# Brief:
Write out each line exactly as given. Leave the pictures out of your copy.

# Material:

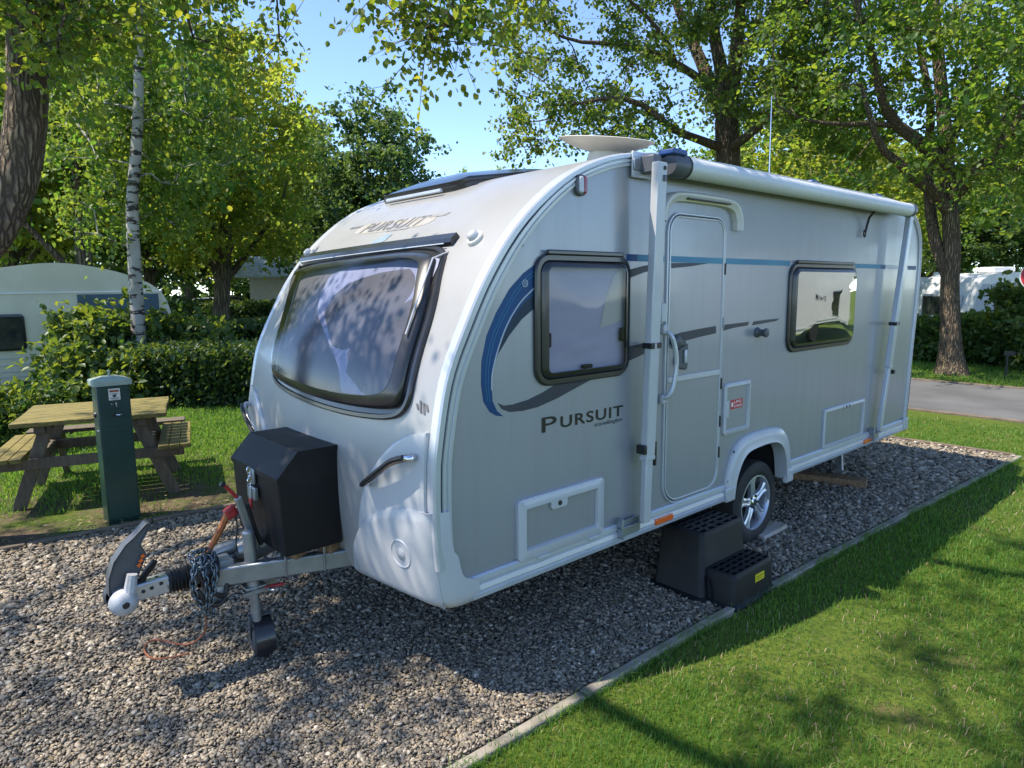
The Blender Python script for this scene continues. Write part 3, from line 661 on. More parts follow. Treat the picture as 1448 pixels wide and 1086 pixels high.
# --- entrance door
DP = rrect(1.615, 2.213, .545, 2.238, .13, 10, (.15,.13,.11,.11))
door = MB().loft([wring3(inset(DP,.026),-.002), wring3(inset(DP,.026),-.008), wring3(inset(DP,.030),-.010)], True, False, True).build('door', M['silver'], van, smooth=False)
MB().loft([wring3(DP,0), wring3(DP,-.010), wring3(inset(DP,.003),-.013), wring3(inset(DP,.009),-.013), wring3(inset(DP,.012),-.004)], True).build('door_frame', M['rail'], door, angle=40)
MB().loft([wring3(inset(DP,.011),-.005), wring3(inset(DP,.0185),-.0055)], True).build('door_seal', M['seal'], door)
MB().loft([wring3(inset(DP,.018),0), wring3(inset(DP,.018),-.014), wring3(inset(DP,.021),-.016), wring3(inset(DP,.027),-.015), wring3(inset(DP,.029),-.008)], True).build('door_edge', M['rail'], door, angle=40)
wall_plate('grey_swoosh', [(1.648,1.547)] + D['g3d'][1:6] + [D['g3d'][6], (1.648,1.497)], -.009, -.0114, M['dkgrey'], door, smooth=False)
wall_plate('upper_streak', D['s1d'], -.009, -.0112, M['dkgrey'], door, smooth=False)
wall_plate('stripe', [(1.648,1.961),(2.180,1.961),(2.180,1.996),(1.648,1.996)], -.009, -.0114, M['stripe'], door, smooth=False)
MB().box(1.645,2.183,-.017,-.008,1.278,1.312).build('middle_rail', M['rail'], door, bevel=.004)
hp = smooth_curve([(1.705,1.375),(1.76,1.352),(1.815,1.350),(1.818,1.43),(1.818,1.492),(1.785,1.490),(1.73,1.468),(1.700,1.42)], 5, True)
dh = wall_plate('door_handle', hp, -.008, -.026, M['grey_plastic'], door, bevel=.006)
MB().box(1.772,1.795,-.040,-.024,1.385,1.465).build('paddle', M['rail'], dh, bevel=.006)
lk = MB().lathe([(.040,0),(.040,.018),(.034,.032),(.020,.040),(0,.042)], (1.705,-.008,1.512), (0,-1,0), 20); lk.obox((1.745,-.028,1.508), (.03,0,0), (0,.012,0), (0,0,.018))
lk.build('door_lock', M['grey_plastic'], door, bevel=.004)
for z in (1.93, 1.60, 1.22, .98, .78):
    MB().box(2.196,2.208,-.022,-.010,z-.035,z+.035).build('hinge', M['seal'] if z != 1.60 else M['steel'], door, bevel=.003)
# arched gutter over the door
cp = smooth_curve([(1.545,2.18),(1.565,2.255),(1.625,2.306),(1.724,2.323),(2.007,2.326),(2.20,2.320),(2.285,2.292),(2.322,2.23),(2.326,2.165)], 6)
T = np.gradient(cp, axis=0); T /= np.linalg.norm(T, axis=1)[:, None]; Nn = np.stack([-T[:,1], T[:,0]], 1)
cn = MB().loft([[(x+n[0]*d, h, z+n[1]*d) for d, h in ((.026,0),(.026,-.035),(.018,-.048),(.004,-.05),(-.012,-.038),(-.026,-.030),(-.028,0))] for (x, z), n in zip(cp, Nn)], True, True, True).build('door_canopy', M['dish'], van, angle=40)
MB().tube([(x,-.049,2.312) for x in np.linspace(1.74,2.18,8)], .010, 6, flat=.5).build('canopy_slot', M['seal'], cn)
# tall grab handle left of the door
gh = MB().tube(smooth_curve([(1.595,-.008,1.575),(1.605,-.05,1.56),(1.625,-.065,1.50),(1.640,-.07,1.40),(1.625,-.065,1.28),(1.598,-.05,1.215),(1.588,-.008,1.20)], 6), .014, 10).build('grab_rail', M['rail'], van)
for z in (1.59, 1.192): MB().box(1.575,1.612,-.030,0,z-.028,z+.028).build('rail_foot', M['white'], gh, bevel=.008)
MB().box(1.56,1.605,-.022,0,1.63,1.735).build('door_retainer', M['white'], van, bevel=.005)
# door hook + knob on the wall behind it
kb = MB().lathe([(.034,0),(.034,.012),(.022,.02),(.020,.05),(.030,.058),(.030,.075),(0,.08)], (2.645,-.0,1.519), (0,-1,0), 18); kb.obox((2.69,-.03,1.515),(.035,0,0),(0,.018,0),(0,0,.020))
kb.build('door_stop', M['grey_plastic'], van, bevel=.004)

# --- lockers and hatches
def hatch(x0, x1, z0, z1, fw_, proud, notch=None, r=.03):
    P = rrect(x0, x1, z0, z1, r, 5)
    def ri(d): return rrect(x0+d, x1-d, z0+d, z1-d, max(r-d, .006), 5)
    o = MB().loft([wring3(P,0), wring3(P,-proud), wring3(ri(.006),-proud-.005), wring3(ri(fw_-.005),-proud-.005), wring3(ri(fw_),-proud+.006), wring3(ri(fw_+.001),-.003)], True).build('service_hatch', M['white'], van, angle=40)
    wall_plate('hatch_panel', rrect(x0+fw_-.001, x1-fw_+.001, z0+fw_-.001, z1-fw_+.001, .006, 3), -.0005, -.004, M['silver'], o, smooth=False)
    return o
h1 = hatch(.479, 1.093, .528, .838, .055, .018)
nt_ = MB().prism([(.700,.795),(.700,.755),(.712,.742),(.802,.742),(.814,.755),(.814,.795)], lambda x, z: (x,-.020,z), lambda x, z: (x,-.004,z)).build('catch_plate', M['white'], h1, bevel=.004)
MB().lathe([(0,.004),(.012,.003),(.013,0)], (.757,-.021,.770), (0,-1,0), 12).build('lock', M['seal'], h1)
for x in (.60,.97): MB().box(x,x+.075,-.034,-.010,.520,.536).build('hinge', M['white'], h1, bevel=.004)
h2 = hatch(2.254, 2.578, .875, 1.210, .030, .012, r=.025)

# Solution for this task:
The Blender Python script for this scene continues. Write part 3, from line 661 on. More parts follow. Treat the picture as 1448 pixels wide and 1086 pixels high.
# --- entrance door
DP = rrect(1.615, 2.213, .545, 2.238, .13, 10, (.15,.13,.11,.11))
door = MB().loft([wring3(inset(DP,.026),-.002), wring3(inset(DP,.026),-.008), wring3(inset(DP,.030),-.010)], True, False, True).build('door', M['silver'], van, smooth=False)
MB().loft([wring3(DP,0), wring3(DP,-.010), wring3(inset(DP,.003),-.013), wring3(inset(DP,.009),-.013), wring3(inset(DP,.012),-.004)], True).build('door_frame', M['rail'], door, angle=40)
MB().loft([wring3(inset(DP,.011),-.005), wring3(inset(DP,.0185),-.0055)], True).build('door_seal', M['seal'], door)
MB().loft([wring3(inset(DP,.018),0), wring3(inset(DP,.018),-.014), wring3(inset(DP,.021),-.016), wring3(inset(DP,.027),-.015), wring3(inset(DP,.029),-.008)], True).build('door_edge', M['rail'], door, angle=40)
wall_plate('grey_swoosh', [(1.648,1.547)] + D['g3d'][1:6] + [D['g3d'][6], (1.648,1.497)], -.009, -.0114, M['dkgrey'], door, smooth=False)
wall_plate('upper_streak', D['s1d'], -.009, -.0112, M['dkgrey'], door, smooth=False)
wall_plate('stripe', [(1.648,1.961),(2.180,1.961),(2.180,1.996),(1.648,1.996)], -.009, -.0114, M['stripe'], door, smooth=False)
MB().box(1.645,2.183,-.017,-.008,1.278,1.312).build('middle_rail', M['rail'], door, bevel=.004)
hp = smooth_curve([(1.705,1.375),(1.76,1.352),(1.815,1.350),(1.818,1.43),(1.818,1.492),(1.785,1.490),(1.73,1.468),(1.700,1.42)], 5, True)
dh = wall_plate('door_handle', hp, -.008, -.026, M['grey_plastic'], door, bevel=.006)
MB().box(1.772,1.795,-.040,-.024,1.385,1.465).build('paddle', M['rail'], dh, bevel=.006)
lk = MB().lathe([(.040,0),(.040,.018),(.034,.032),(.020,.040),(0,.042)], (1.705,-.008,1.512), (0,-1,0), 20); lk.obox((1.745,-.028,1.508), (.03,0,0), (0,.012,0), (0,0,.018))
lk.build('door_lock', M['grey_plastic'], door, bevel=.004)
for z in (1.93, 1.60, 1.22, .98, .78):
    MB().box(2.196,2.208,-.022,-.010,z-.035,z+.035).build('hinge', M['seal'] if z != 1.60 else M['steel'], door, bevel=.003)
# arched gutter over the door
cp = smooth_curve([(1.545,2.18),(1.565,2.255),(1.625,2.306),(1.724,2.323),(2.007,2.326),(2.20,2.320),(2.285,2.292),(2.322,2.23),(2.326,2.165)], 6)
T = np.gradient(cp, axis=0); T /= np.linalg.norm(T, axis=1)[:, None]; Nn = np.stack([-T[:,1], T[:,0]], 1)
cn = MB().loft([[(x+n[0]*d, h, z+n[1]*d) for d, h in ((.026,0),(.026,-.035),(.018,-.048),(.004,-.05),(-.012,-.038),(-.026,-.030),(-.028,0))] for (x, z), n in zip(cp, Nn)], True, True, True).build('door_canopy', M['dish'], van, angle=40)
MB().tube([(x,-.049,2.312) for x in np.linspace(1.74,2.18,8)], .010, 6, flat=.5).build('canopy_slot', M['seal'], cn)
# tall grab handle left of the door
gh = MB().tube(smooth_curve([(1.595,-.008,1.575),(1.605,-.05,1.56),(1.625,-.065,1.50),(1.640,-.07,1.40),(1.625,-.065,1.28),(1.598,-.05,1.215),(1.588,-.008,1.20)], 6), .014, 10).build('grab_rail', M['rail'], van)
for z in (1.59, 1.192): MB().box(1.575,1.612,-.030,0,z-.028,z+.028).build('rail_foot', M['white'], gh, bevel=.008)
MB().box(1.56,1.605,-.022,0,1.63,1.735).build('door_retainer', M['white'], van, bevel=.005)
# door hook + knob on the wall behind it
kb = MB().lathe([(.034,0),(.034,.012),(.022,.02),(.020,.05),(.030,.058),(.030,.075),(0,.08)], (2.645,-.0,1.519), (0,-1,0), 18); kb.obox((2.69,-.03,1.515),(.035,0,0),(0,.018,0),(0,0,.020))
kb.build('door_stop', M['grey_plastic'], van, bevel=.004)

# --- lockers and hatches
def hatch(x0, x1, z0, z1, fw_, proud, notch=None, r=.03):
    P = rrect(x0, x1, z0, z1, r, 5)
    def ri(d): return rrect(x0+d, x1-d, z0+d, z1-d, max(r-d, .006), 5)
    o = MB().loft([wring3(P,0), wring3(P,-proud), wring3(ri(.006),-proud-.005), wring3(ri(fw_-.005),-proud-.005), wring3(ri(fw_),-proud+.006), wring3(ri(fw_+.001),-.003)], True).build('service_hatch', M['white'], van, angle=40)
    wall_plate('hatch_panel', rrect(x0+fw_-.001, x1-fw_+.001, z0+fw_-.001, z1-fw_+.001, .006, 3), -.0005, -.004, M['silver'], o, smooth=False)
    return o
h1 = hatch(.479, 1.093, .528, .838, .055, .018)
nt_ = MB().prism([(.700,.795),(.700,.755),(.712,.742),(.802,.742),(.814,.755),(.814,.795)], lambda x, z: (x,-.020,z), lambda x, z: (x,-.004,z)).build('catch_plate', M['white'], h1, bevel=.004)
MB().lathe([(0,.004),(.012,.003),(.013,0)], (.757,-.021,.770), (0,-1,0), 12).build('lock', M['seal'], h1)
for x in (.60,.97): MB().box(x,x+.075,-.034,-.010,.520,.536).build('hinge', M['white'], h1, bevel=.004)
h2 = hatch(2.254, 2.578, .875, 1.210, .030, .012, r=.025)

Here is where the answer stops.